Will I get a job this year? Depends on whether I can find a desk job or possibly a work at home gig. Bending continues to be a problem for me. That nixes the majority of what’s available locally.
We went to my In-Laws for Christmas dinner. We were there about 3 hours and I had to go up and down the stairs a few times. By the time we left, I was in absolute agony. SO, it stands to reason that if I can barely survive 3 hours of leisure activity, I’m quite unlikely to survive 8-12 hours of even the most casual of work environments.
People think I’m being lazy. I’m being pragmatic. The last couple of months at the trash bag factory were excruciating.
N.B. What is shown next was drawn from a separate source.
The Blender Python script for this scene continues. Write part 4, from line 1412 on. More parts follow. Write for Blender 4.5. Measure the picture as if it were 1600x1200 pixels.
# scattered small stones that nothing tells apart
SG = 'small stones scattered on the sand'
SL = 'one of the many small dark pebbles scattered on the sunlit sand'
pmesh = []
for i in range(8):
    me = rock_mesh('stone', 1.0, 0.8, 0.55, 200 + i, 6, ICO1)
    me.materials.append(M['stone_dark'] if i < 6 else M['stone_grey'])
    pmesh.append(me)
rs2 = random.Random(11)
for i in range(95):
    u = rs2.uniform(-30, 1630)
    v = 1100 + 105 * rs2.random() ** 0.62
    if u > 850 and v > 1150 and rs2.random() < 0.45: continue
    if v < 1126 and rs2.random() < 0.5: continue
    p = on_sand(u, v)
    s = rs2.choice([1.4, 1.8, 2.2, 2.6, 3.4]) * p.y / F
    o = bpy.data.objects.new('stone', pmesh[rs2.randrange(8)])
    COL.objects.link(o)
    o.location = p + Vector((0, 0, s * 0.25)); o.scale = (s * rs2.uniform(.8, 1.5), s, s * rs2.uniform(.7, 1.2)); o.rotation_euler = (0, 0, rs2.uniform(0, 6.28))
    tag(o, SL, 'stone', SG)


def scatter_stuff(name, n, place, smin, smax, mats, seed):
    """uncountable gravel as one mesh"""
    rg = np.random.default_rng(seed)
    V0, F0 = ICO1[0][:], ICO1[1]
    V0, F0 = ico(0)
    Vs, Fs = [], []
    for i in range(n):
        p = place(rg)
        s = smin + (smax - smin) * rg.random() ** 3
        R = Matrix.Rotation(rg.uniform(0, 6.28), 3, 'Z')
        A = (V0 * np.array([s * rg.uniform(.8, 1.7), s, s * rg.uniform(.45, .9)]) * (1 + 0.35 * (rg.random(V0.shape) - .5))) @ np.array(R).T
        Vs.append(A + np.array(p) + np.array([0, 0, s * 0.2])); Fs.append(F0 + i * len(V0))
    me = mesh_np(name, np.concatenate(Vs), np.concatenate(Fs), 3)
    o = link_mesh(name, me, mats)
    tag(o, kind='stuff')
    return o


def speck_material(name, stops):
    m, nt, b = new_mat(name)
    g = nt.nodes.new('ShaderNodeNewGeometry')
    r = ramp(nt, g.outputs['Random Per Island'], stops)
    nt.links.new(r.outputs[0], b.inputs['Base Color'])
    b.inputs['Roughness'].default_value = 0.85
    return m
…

Do you know what it feels like to actually be unable to walk on your feet anymore? Do you know what it feels like to be in such pain that you can’t even tolerate standing? Imagine that and then throw on the anguish of knowing you’ve got another 3-4 hours before the end of the workday.
Been there. Done that…
There’s more than just the physical pain. There’s the embarrassment of having to look pathetic to your coworkers. There’s the stress of having to figure out how to get off of your feet without breaking the “can’t sit down at work” rule. I don’t know how to hover. I don’t have wings. I even had to bring crutches into work one day and management told me I couldn’t have those either.
So…
Excuse the fuck out of me for trying to build my online business at home instead of trying to get some random job with ridiculous rules and insufferable conditions. Add to that the discomfort I’m still experiencing from the van incident and I’m feeling fully justified in taking my time and being really picky about whatever type of job I might want to get.
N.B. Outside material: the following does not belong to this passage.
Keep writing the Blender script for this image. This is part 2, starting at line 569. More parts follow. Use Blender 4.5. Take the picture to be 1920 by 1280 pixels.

We’ve been squeaking by. Some squeaks have been tighter than others. Some squeaks have been more desperate than others but squeaked we have. I can only pull so many rabbits out of my fucking hat. I don’t know what else I can do than what I have been doing.
We’ve made it into the Twenties at last. I don’t expect things to get a whole lot better any time soon. I wouldn’t mind if they did but I’m not banking on it. We’ll just have to keep our heads down and muddle on until I can figure out something that I can do that will ACTUALLY bring some money into the house.
Music
Mariah Carey – Auld Lang Syne
(The New Year’s Anthem, Fireworks Version)
Despite the meme I posted recently on Facebook, I actually like listening to Mariah Carey. She’s not difficult on the eyes either…
Hope
Hope smiles from the threshold of the year to come, whispering, ‘It will be happier.’ ~Alfred Lord Tennyson
One could certainly hope so but it’s turning to be same 💩 different decade.